Accordingly, the accused is found not guilty for the offence punishable
U/s.138 of the N.I.Act. Hence, the Point No.1 is answered in the
Negative and Point No.2 is answered in the Affirmative.
24. Point No.3 : In view of the reasons assigned on Point No.1
and 2, I proceed to pass the following:
ORDER
As per the provisions of Sec.255(1) Cr.P.C. the accused is hereby acquitted of the offence punishable u/s.138 of NI Act, 1881.
The personal bond executed by the accused is hereby stands cancelled and office is directed to refund cash surety of Rs.1,000/ to the accused after appeal period is over.
(Dictated to the Stenographer, transcript thereof is computerized and printout taken by him, is verified and then pronounced by me in Open Court on this the 29th day of November2022.) (Lokesh Dhanapal Havale) XV Addl. CMM., Bangalore.
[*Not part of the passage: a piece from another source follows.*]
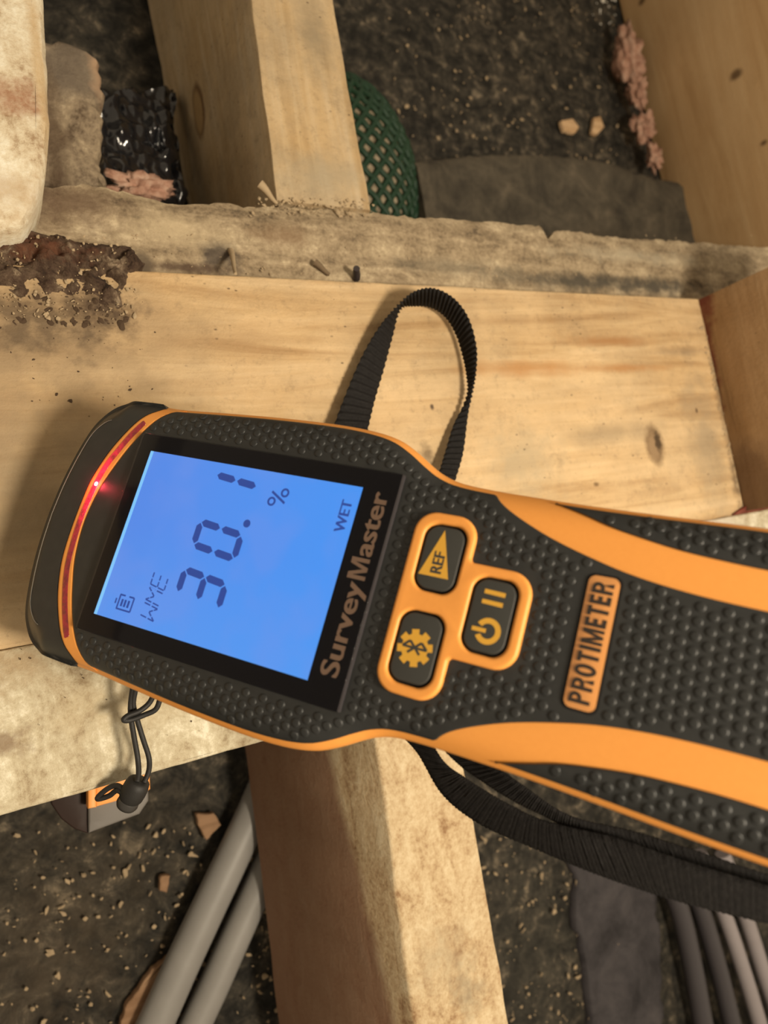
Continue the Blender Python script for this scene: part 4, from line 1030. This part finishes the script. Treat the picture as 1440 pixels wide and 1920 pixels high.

20 CC.20029/2019 (J) ANNEXURE Witnesses examined for the Complainant: PW.1 Smt. V. Padma Documents marked for the Complainant: Ex.P.1. Cheque Ex.P.1(a) Signature of the Cheque. Ex.P.2 & 3 Bank endorsements.
Ex.P.4 Legal Notice.
Ex.P.5 Postal Acknowledgement.
Ex.P.6 Reply notice
Ex.P.7 to 11 Pages of chit register pertaining to the
chit transactions with accused Ex.P7(a) to 11(a) Signatures of the accused Witnesses examined For Defence: DW.1 Sri. Bala Mani [ Documents marked for Defence: Ex.D1 SBI Bank statement of accused Documents marked as C series: Ex.C1 Vakalath Ex.C1(a) Signature Ex.C2 313 statement Ex.C2(a) & 2(b) Signatures (Lokesh Dhanapal Havale) XV Addl. CMM., Bangalore.